Items from a data source
▼

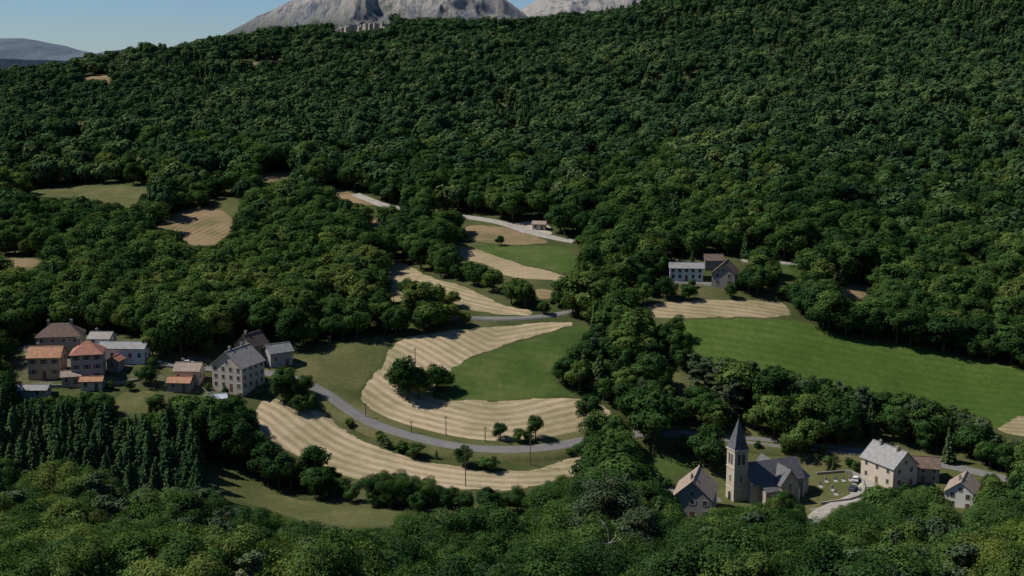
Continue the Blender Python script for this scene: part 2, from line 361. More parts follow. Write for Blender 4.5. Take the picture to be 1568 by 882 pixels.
field('churchyard_lawn',[(1250,730),(1318,724),(1326,764),(1250,772)],M_MEAD)
field('meadow',[(1022,566),(1058,572),(1052,604),(1030,602)],M_MEAD2)
field('meadow',[(1180,402),(1230,402),(1222,432),(1190,430)],M_MEAD,mask=True)
field('garden',[(10,528),(120,518),(228,540),(330,548),(400,555),(432,562),(430,590),(395,602),(310,604),(240,596),(150,592),(20,598)],M_GARD,mask=False)
field('garden',[(1090,690),(1160,688),(1255,696),(1320,705),(1500,730),(1568,752),(1568,775),(1440,790),(1330,782),(1300,800),(1240,808),(1225,790),(1120,785),(1000,770),(985,752),(1060,742)],M_MEAD2,mask=False)
field('pavement',[(1222,786),(1240,772),(1290,770),(1284,782),(1258,800),(1236,808)],M_PAVE,mask=True)
field('pavement',[(1300,706),(1325,712),(1330,742),(1312,748),(1300,730)],M_PAVE,mask=True)
field('pavement',[(985,750),(1040,744),(1120,766),(1110,776),(1010,768)],M_PAVE,mask=False)
field('rubble_bank',[(782,343),(815,338),(838,342),(850,360),(820,361),(790,354)],M_RUB)
for z in [
 [(48,505),(222,515),(222,585),(160,598),(50,606),(15,610),(15,540)],[(222,548),(310,555),(330,535),(360,515),(445,525),(447,570),(405,600),(255,600)],
 [(1022,398),(1133,392),(1135,430),(1022,430)],[(1110,642),(1144,642),(1150,695),(1254,705),(1254,775),(1100,775)],
 [(1020,715),(1055,708),(1100,740),(1098,792),(1030,788)],[(1315,680),(1355,672),(1435,700),(1440,735),(1400,745),(1318,745)],[(1444,735),(1475,715),(1506,745),(1495,780),(1445,780)],
 [(955,412),(970,412),(970,428),(955,428)],[(310,606),(352,606),(350,624),(310,624)],[(812,336),(838,336),(838,352),(812,352)]]: rast(z)
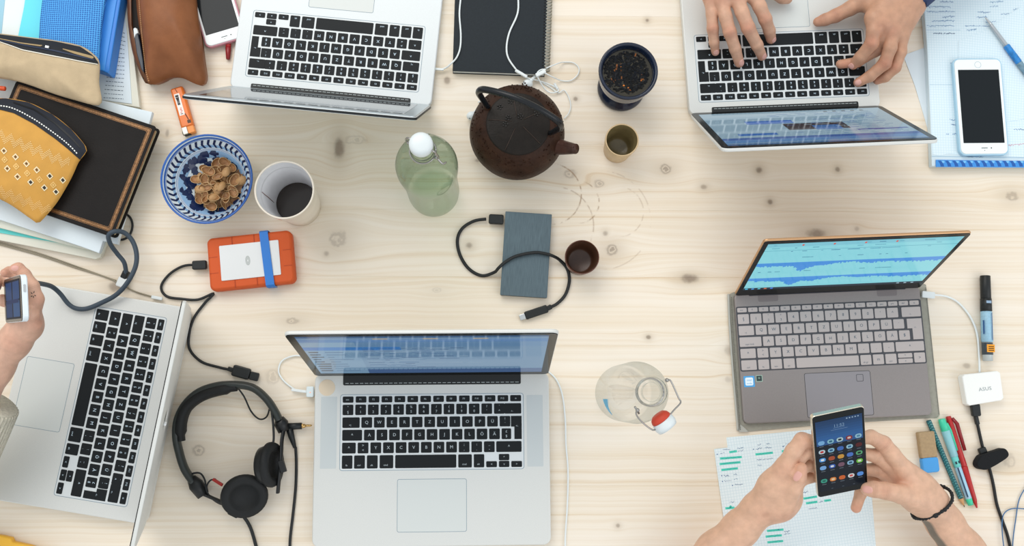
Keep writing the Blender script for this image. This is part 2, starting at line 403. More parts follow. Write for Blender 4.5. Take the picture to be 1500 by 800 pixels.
def laptop(label, x, y, rz, W, D, zb, th, Ll, ang, KW, KH, kt, style, body, keymats, paint, bezel, tp, corner=0.012, high=0.0008, lid_t=0.0055, bez_m=None, hinge=None, screen_m=None, lid_over=0.0):
    root = thing('laptop', label, 'laptop', (x, y, 0), rz)
    z0 = zb - th
    mb = MB(); slab(mb, rrect(W, D, corner, 6), z0, zb, 0.0016, 0); base = mb.build('base', body, root)
    ky1 = D / 2 - kt; 
    # recessed-looking well frame round the keys
    mb = MB(); o = rrect(KW + 0.0075, KH + 0.0065, 0.004, 3, 0, ky1 - KH / 2); i_ = rrect(KW + 0.0060, KH + 0.0050, 0.0034, 3, 0, ky1 - KH / 2)
    if style == 'mac':
        ringplate(mb, o, i_, zb + 0.00015, 1); plate(mb, i_, zb + 0.0001, 0)
        mb.build('keyboard_well', [ALU2, GROOVE], root)
    else:
        plate(mb, rrect(KW + 0.004, KH + 0.004, 0.003, 3, 0, ky1 - KH / 2), zb + 0.0001, 0); mb.build('keyboard_well', mat('zen_well', '4A4B50', 0.5, 0.3), root)
    lay = mac_layout() if style == 'mac' else zen_layout()
    LW, LH = (636.0, 254.0) if style == 'mac' else (677.0, 234.0)
    ux, uy = KW / LW, KH / LH
    for a in lay:
        if a[0] in ('ret', 'ret2'):
            if a[0] == 'ret': q = [(599, 74), (637, 74), (637, 156), (611, 156), (611, 112), (599, 112)]
            else: q = [(622, 68), (677, 68), (677, 147), (640, 147), (640, 105), (622, 105)]
            pts = [(-KW / 2 + u * ux, ky1 - v * uy) for u, v in q]
            cx = sum(p[0] for p in pts) / 6; cy = sum(p[1] for p in pts) / 6
            o = bpy.data.objects.new('key', ret_mesh(style, [(p[0] - cx, p[1] - cy) for p in pts], keymats, high))
            o.location = (cx, cy, zb)
        else:
            x0, y0, x1, y1, lo, up = a
            w_, h_ = (x1 - x0) * ux, (y1 - y0) * uy
            o = bpy.data.objects.new('key', key_mesh(style + label[:5], w_, h_, lo, up, keymats, high))
            o.location = (-KW / 2 + (x0 + x1) / 2 * ux, ky1 - (y0 + y1) / 2 * uy, zb)
        COL.objects.link(o); o.parent = root
    # trackpad with its fine groove
    if tp:
        tw, td, tcx, tcy = tp; mb = MB()
        o = rrect(tw, td, 0.003, 3, tcx, tcy); i_ = rrect(tw - 0.0013, td - 0.0013, 0.0025, 3, tcx, tcy)
        ringplate(mb, o, i_, zb + 0.00012, 1); plate(mb, i_, zb + 0.0001, 0)
        mb.build('trackpad', [mat('trackpad_' + style, 'D3D7D4' if style == 'mac' else '8E8A8E', 0.5, 0.1), GROOVE if style == 'mac' else BLK], root)
    # hinge bar
    hz = hinge or (W * 0.76, 0.011)
    mb = MB(); slab(mb, rrect(hz[0], hz[1], 0.002, 2, 0, D / 2 - hz[1] / 2 + 0.0012), zb - 0.004, zb + 0.0012, 0.0006)
    hb = mb.build('hinge', BLK if style == 'mac' else mat('zen_hinge', '3A3A3F', 0.4, 0.5), root)
    if style == 'mac' and th < 0.02:
        mb = MB()
        for k in range(36): box(mb, (-hz[0] / 2 + 0.006 + k * (hz[0] - 0.012) / 35, D / 2 - hz[1] + 0.0042, zb + 0.0012), (0.0052, 0.0008, 0.0003))
        mb.build('vent_slots', mat('vent_silver', 'B4BCBC', 0.5), hb)
    # lid: built lying along +Y from the hinge, then turned up
    lid = bpy.data.objects.new('lid', None)
    T = Matrix.Translation((0, D / 2 - 0.003, zb)) @ Matrix.Rotation(-(PI - ang) + PI, 4, 'X')
    T = Matrix.Translation((0, D / 2 - 0.003, zb)) @ Matrix(((1, 0, 0, 0), (0, -math.cos(ang), math.sin(ang), 0), (0, math.sin(ang), math.cos(ang), 0), (0, 0, 0, 1)))
    # local lid frame: x right, y up along the lid, z = away from the viewer (outer side)
    mb = MB(); slab(mb, rrect(W + lid_over, Ll, 0.010 if style == 'mac' else 0.006, 5, 0, Ll / 2), 0.0, lid_t, 0.0014, 0, T)
    lidob = mb.build('lid', body if not isinstance(bez_m, tuple) else bez_m[1], root)
    bm_ = bez_m[0] if isinstance(bez_m, tuple) else (bez_m or BLKG)
    mb = MB(); slab(mb, rrect(W + lid_over - 0.0022, Ll - 0.0022, 0.009 if style == 'mac' else 0.005, 5, 0, Ll / 2), -0.0009, 0.0003, 0.0002, 0, T); mb.build('bezel', bm_, lidob)
    l, r_, b_, t_ = bezel; mb = MB()
    sw, sh = W - l - r_, Ll - b_ - t_
    T2 = T @ Matrix.Translation((-sw / 2 + (l - r_) / 2, b_, -0.0011)) @ Matrix.Diagonal((1, 1, -1, 1))
    paint(mb, sw, sh, T2); mb.build('screen', screen_m or SCR, lidob)
    return root, T, lidob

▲

EXERCISE BRIEF >> Every record above should come back exactly, but without its pictures.

THE COMPLETED TASK >>
Continue the Blender Python script for this scene: part 2, from line 361. More parts follow. Write for Blender 4.5. Take the picture to be 1568 by 882 pixels.
field('churchyard_lawn',[(1250,730),(1318,724),(1326,764),(1250,772)],M_MEAD)
field('meadow',[(1022,566),(1058,572),(1052,604),(1030,602)],M_MEAD2)
field('meadow',[(1180,402),(1230,402),(1222,432),(1190,430)],M_MEAD,mask=True)
field('garden',[(10,528),(120,518),(228,540),(330,548),(400,555),(432,562),(430,590),(395,602),(310,604),(240,596),(150,592),(20,598)],M_GARD,mask=False)
field('garden',[(1090,690),(1160,688),(1255,696),(1320,705),(1500,730),(1568,752),(1568,775),(1440,790),(1330,782),(1300,800),(1240,808),(1225,790),(1120,785),(1000,770),(985,752),(1060,742)],M_MEAD2,mask=False)
field('pavement',[(1222,786),(1240,772),(1290,770),(1284,782),(1258,800),(1236,808)],M_PAVE,mask=True)
field('pavement',[(1300,706),(1325,712),(1330,742),(1312,748),(1300,730)],M_PAVE,mask=True)
field('pavement',[(985,750),(1040,744),(1120,766),(1110,776),(1010,768)],M_PAVE,mask=False)
field('rubble_bank',[(782,343),(815,338),(838,342),(850,360),(820,361),(790,354)],M_RUB)
for z in [
 [(48,505),(222,515),(222,585),(160,598),(50,606),(15,610),(15,540)],[(222,548),(310,555),(330,535),(360,515),(445,525),(447,570),(405,600),(255,600)],
 [(1022,398),(1133,392),(1135,430),(1022,430)],[(1110,642),(1144,642),(1150,695),(1254,705),(1254,775),(1100,775)],
 [(1020,715),(1055,708),(1100,740),(1098,792),(1030,788)],[(1315,680),(1355,672),(1435,700),(1440,735),(1400,745),(1318,745)],[(1444,735),(1475,715),(1506,745),(1495,780),(1445,780)],
 [(955,412),(970,412),(970,428),(955,428)],[(310,606),(352,606),(350,624),(310,624)],[(812,336),(838,336),(838,352),(812,352)]]: rast(z)
Keep writing the Blender script for this image. This is part 2, starting at line 403. More parts follow. Write for Blender 4.5. Take the picture to be 1500 by 800 pixels.
def laptop(label, x, y, rz, W, D, zb, th, Ll, ang, KW, KH, kt, style, body, keymats, paint, bezel, tp, corner=0.012, high=0.0008, lid_t=0.0055, bez_m=None, hinge=None, screen_m=None, lid_over=0.0):
    root = thing('laptop', label, 'laptop', (x, y, 0), rz)
    z0 = zb - th
    mb = MB(); slab(mb, rrect(W, D, corner, 6), z0, zb, 0.0016, 0); base = mb.build('base', body, root)
    ky1 = D / 2 - kt; 
    # recessed-looking well frame round the keys
    mb = MB(); o = rrect(KW + 0.0075, KH + 0.0065, 0.004, 3, 0, ky1 - KH / 2); i_ = rrect(KW + 0.0060, KH + 0.0050, 0.0034, 3, 0, ky1 - KH / 2)
    if style == 'mac':
        ringplate(mb, o, i_, zb + 0.00015, 1); plate(mb, i_, zb + 0.0001, 0)
        mb.build('keyboard_well', [ALU2, GROOVE], root)
    else:
        plate(mb, rrect(KW + 0.004, KH + 0.004, 0.003, 3, 0, ky1 - KH / 2), zb + 0.0001, 0); mb.build('keyboard_well', mat('zen_well', '4A4B50', 0.5, 0.3), root)
    lay = mac_layout() if style == 'mac' else zen_layout()
    LW, LH = (636.0, 254.0) if style == 'mac' else (677.0, 234.0)
    ux, uy = KW / LW, KH / LH
    for a in lay:
        if a[0] in ('ret', 'ret2'):
            if a[0] == 'ret': q = [(599, 74), (637, 74), (637, 156), (611, 156), (611, 112), (599, 112)]
            else: q = [(622, 68), (677, 68), (677, 147), (640, 147), (640, 105), (622, 105)]
            pts = [(-KW / 2 + u * ux, ky1 - v * uy) for u, v in q]
            cx = sum(p[0] for p in pts) / 6; cy = sum(p[1] for p in pts) / 6
            o = bpy.data.objects.new('key', ret_mesh(style, [(p[0] - cx, p[1] - cy) for p in pts], keymats, high))
            o.location = (cx, cy, zb)
        else:
            x0, y0, x1, y1, lo, up = a
            w_, h_ = (x1 - x0) * ux, (y1 - y0) * uy
            o = bpy.data.objects.new('key', key_mesh(style + label[:5], w_, h_, lo, up, keymats, high))
            o.location = (-KW / 2 + (x0 + x1) / 2 * ux, ky1 - (y0 + y1) / 2 * uy, zb)
        COL.objects.link(o); o.parent = root
    # trackpad with its fine groove
    if tp:
        tw, td, tcx, tcy = tp; mb = MB()
        o = rrect(tw, td, 0.003, 3, tcx, tcy); i_ = rrect(tw - 0.0013, td - 0.0013, 0.0025, 3, tcx, tcy)
        ringplate(mb, o, i_, zb + 0.00012, 1); plate(mb, i_, zb + 0.0001, 0)
        mb.build('trackpad', [mat('trackpad_' + style, 'D3D7D4' if style == 'mac' else '8E8A8E', 0.5, 0.1), GROOVE if style == 'mac' else BLK], root)
    # hinge bar
    hz = hinge or (W * 0.76, 0.011)
    mb = MB(); slab(mb, rrect(hz[0], hz[1], 0.002, 2, 0, D / 2 - hz[1] / 2 + 0.0012), zb - 0.004, zb + 0.0012, 0.0006)
    hb = mb.build('hinge', BLK if style == 'mac' else mat('zen_hinge', '3A3A3F', 0.4, 0.5), root)
    if style == 'mac' and th < 0.02:
        mb = MB()
        for k in range(36): box(mb, (-hz[0] / 2 + 0.006 + k * (hz[0] - 0.012) / 35, D / 2 - hz[1] + 0.0042, zb + 0.0012), (0.0052, 0.0008, 0.0003))
        mb.build('vent_slots', mat('vent_silver', 'B4BCBC', 0.5), hb)
    # lid: built lying along +Y from the hinge, then turned up
    lid = bpy.data.objects.new('lid', None)
    T = Matrix.Translation((0, D / 2 - 0.003, zb)) @ Matrix.Rotation(-(PI - ang) + PI, 4, 'X')
    T = Matrix.Translation((0, D / 2 - 0.003, zb)) @ Matrix(((1, 0, 0, 0), (0, -math.cos(ang), math.sin(ang), 0), (0, math.sin(ang), math.cos(ang), 0), (0, 0, 0, 1)))
    # local lid frame: x right, y up along the lid, z = away from the viewer (outer side)
    mb = MB(); slab(mb, rrect(W + lid_over, Ll, 0.010 if style == 'mac' else 0.006, 5, 0, Ll / 2), 0.0, lid_t, 0.0014, 0, T)
    lidob = mb.build('lid', body if not isinstance(bez_m, tuple) else bez_m[1], root)
    bm_ = bez_m[0] if isinstance(bez_m, tuple) else (bez_m or BLKG)
    mb = MB(); slab(mb, rrect(W + lid_over - 0.0022, Ll - 0.0022, 0.009 if style == 'mac' else 0.005, 5, 0, Ll / 2), -0.0009, 0.0003, 0.0002, 0, T); mb.build('bezel', bm_, lidob)
    l, r_, b_, t_ = bezel; mb = MB()
    sw, sh = W - l - r_, Ll - b_ - t_
    T2 = T @ Matrix.Translation((-sw / 2 + (l - r_) / 2, b_, -0.0011)) @ Matrix.Diagonal((1, 1, -1, 1))
    paint(mb, sw, sh, T2); mb.build('screen', screen_m or SCR, lidob)
    return root, T, lidob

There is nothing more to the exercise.